§ **Supplied data**:
%%

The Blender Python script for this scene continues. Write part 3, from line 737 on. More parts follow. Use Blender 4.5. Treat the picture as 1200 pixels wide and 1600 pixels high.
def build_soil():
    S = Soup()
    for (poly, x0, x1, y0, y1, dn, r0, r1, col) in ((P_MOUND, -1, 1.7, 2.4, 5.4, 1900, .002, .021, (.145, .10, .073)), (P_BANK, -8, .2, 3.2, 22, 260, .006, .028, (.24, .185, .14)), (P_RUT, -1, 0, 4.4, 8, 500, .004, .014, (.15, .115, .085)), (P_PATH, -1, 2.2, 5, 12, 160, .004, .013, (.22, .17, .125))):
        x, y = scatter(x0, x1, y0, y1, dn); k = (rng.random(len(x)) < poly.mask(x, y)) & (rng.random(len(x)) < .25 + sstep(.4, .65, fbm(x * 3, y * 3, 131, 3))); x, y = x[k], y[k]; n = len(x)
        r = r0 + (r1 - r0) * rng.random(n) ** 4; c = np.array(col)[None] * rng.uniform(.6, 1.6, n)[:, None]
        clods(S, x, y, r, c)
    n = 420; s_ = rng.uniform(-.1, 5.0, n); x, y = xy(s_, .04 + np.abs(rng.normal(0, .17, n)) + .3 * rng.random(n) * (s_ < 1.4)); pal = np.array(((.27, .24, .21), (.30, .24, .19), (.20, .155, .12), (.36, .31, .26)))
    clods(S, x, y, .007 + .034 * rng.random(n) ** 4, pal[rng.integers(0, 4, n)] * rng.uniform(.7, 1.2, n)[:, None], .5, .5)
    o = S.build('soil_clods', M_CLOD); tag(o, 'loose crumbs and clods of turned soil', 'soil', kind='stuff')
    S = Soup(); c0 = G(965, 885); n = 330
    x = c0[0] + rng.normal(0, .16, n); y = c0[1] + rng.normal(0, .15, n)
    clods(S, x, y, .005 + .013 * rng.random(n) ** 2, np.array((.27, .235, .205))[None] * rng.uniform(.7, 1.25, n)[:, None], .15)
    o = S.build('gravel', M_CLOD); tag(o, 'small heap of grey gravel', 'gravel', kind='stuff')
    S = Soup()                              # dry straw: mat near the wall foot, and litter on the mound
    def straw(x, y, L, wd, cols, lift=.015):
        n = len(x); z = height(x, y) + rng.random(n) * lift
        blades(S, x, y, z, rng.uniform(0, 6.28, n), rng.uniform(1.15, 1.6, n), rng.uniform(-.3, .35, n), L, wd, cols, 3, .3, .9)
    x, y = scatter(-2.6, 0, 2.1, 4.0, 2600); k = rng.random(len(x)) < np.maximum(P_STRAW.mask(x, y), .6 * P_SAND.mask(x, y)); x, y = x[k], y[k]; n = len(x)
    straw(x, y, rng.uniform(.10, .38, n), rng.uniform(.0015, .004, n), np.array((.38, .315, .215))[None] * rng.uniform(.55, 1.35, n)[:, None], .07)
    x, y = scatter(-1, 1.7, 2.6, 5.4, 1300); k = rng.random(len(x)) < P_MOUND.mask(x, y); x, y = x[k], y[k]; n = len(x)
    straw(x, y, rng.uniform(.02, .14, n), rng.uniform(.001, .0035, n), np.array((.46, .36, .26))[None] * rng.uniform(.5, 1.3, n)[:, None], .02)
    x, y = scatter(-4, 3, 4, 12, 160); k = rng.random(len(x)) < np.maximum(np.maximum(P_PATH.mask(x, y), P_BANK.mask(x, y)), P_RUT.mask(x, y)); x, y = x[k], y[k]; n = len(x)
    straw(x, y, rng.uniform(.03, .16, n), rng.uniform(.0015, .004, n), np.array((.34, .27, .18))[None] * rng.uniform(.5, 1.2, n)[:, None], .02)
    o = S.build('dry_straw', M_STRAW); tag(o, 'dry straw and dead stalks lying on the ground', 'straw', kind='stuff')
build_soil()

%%

§ **Objective**: Please repeat the listing above in full and exactly.

§ **Exercise response**:
The Blender Python script for this scene continues. Write part 3, from line 737 on. More parts follow. Use Blender 4.5. Treat the picture as 1200 pixels wide and 1600 pixels high.
def build_soil():
    S = Soup()
    for (poly, x0, x1, y0, y1, dn, r0, r1, col) in ((P_MOUND, -1, 1.7, 2.4, 5.4, 1900, .002, .021, (.145, .10, .073)), (P_BANK, -8, .2, 3.2, 22, 260, .006, .028, (.24, .185, .14)), (P_RUT, -1, 0, 4.4, 8, 500, .004, .014, (.15, .115, .085)), (P_PATH, -1, 2.2, 5, 12, 160, .004, .013, (.22, .17, .125))):
        x, y = scatter(x0, x1, y0, y1, dn); k = (rng.random(len(x)) < poly.mask(x, y)) & (rng.random(len(x)) < .25 + sstep(.4, .65, fbm(x * 3, y * 3, 131, 3))); x, y = x[k], y[k]; n = len(x)
        r = r0 + (r1 - r0) * rng.random(n) ** 4; c = np.array(col)[None] * rng.uniform(.6, 1.6, n)[:, None]
        clods(S, x, y, r, c)
    n = 420; s_ = rng.uniform(-.1, 5.0, n); x, y = xy(s_, .04 + np.abs(rng.normal(0, .17, n)) + .3 * rng.random(n) * (s_ < 1.4)); pal = np.array(((.27, .24, .21), (.30, .24, .19), (.20, .155, .12), (.36, .31, .26)))
    clods(S, x, y, .007 + .034 * rng.random(n) ** 4, pal[rng.integers(0, 4, n)] * rng.uniform(.7, 1.2, n)[:, None], .5, .5)
    o = S.build('soil_clods', M_CLOD); tag(o, 'loose crumbs and clods of turned soil', 'soil', kind='stuff')
    S = Soup(); c0 = G(965, 885); n = 330
    x = c0[0] + rng.normal(0, .16, n); y = c0[1] + rng.normal(0, .15, n)
    clods(S, x, y, .005 + .013 * rng.random(n) ** 2, np.array((.27, .235, .205))[None] * rng.uniform(.7, 1.25, n)[:, None], .15)
    o = S.build('gravel', M_CLOD); tag(o, 'small heap of grey gravel', 'gravel', kind='stuff')
    S = Soup()                              # dry straw: mat near the wall foot, and litter on the mound
    def straw(x, y, L, wd, cols, lift=.015):
        n = len(x); z = height(x, y) + rng.random(n) * lift
        blades(S, x, y, z, rng.uniform(0, 6.28, n), rng.uniform(1.15, 1.6, n), rng.uniform(-.3, .35, n), L, wd, cols, 3, .3, .9)
    x, y = scatter(-2.6, 0, 2.1, 4.0, 2600); k = rng.random(len(x)) < np.maximum(P_STRAW.mask(x, y), .6 * P_SAND.mask(x, y)); x, y = x[k], y[k]; n = len(x)
    straw(x, y, rng.uniform(.10, .38, n), rng.uniform(.0015, .004, n), np.array((.38, .315, .215))[None] * rng.uniform(.55, 1.35, n)[:, None], .07)
    x, y = scatter(-1, 1.7, 2.6, 5.4, 1300); k = rng.random(len(x)) < P_MOUND.mask(x, y); x, y = x[k], y[k]; n = len(x)
    straw(x, y, rng.uniform(.02, .14, n), rng.uniform(.001, .0035, n), np.array((.46, .36, .26))[None] * rng.uniform(.5, 1.3, n)[:, None], .02)
    x, y = scatter(-4, 3, 4, 12, 160); k = rng.random(len(x)) < np.maximum(np.maximum(P_PATH.mask(x, y), P_BANK.mask(x, y)), P_RUT.mask(x, y)); x, y = x[k], y[k]; n = len(x)
    straw(x, y, rng.uniform(.03, .16, n), rng.uniform(.0015, .004, n), np.array((.34, .27, .18))[None] * rng.uniform(.5, 1.2, n)[:, None], .02)
    o = S.build('dry_straw', M_STRAW); tag(o, 'dry straw and dead stalks lying on the ground', 'straw', kind='stuff')
build_soil()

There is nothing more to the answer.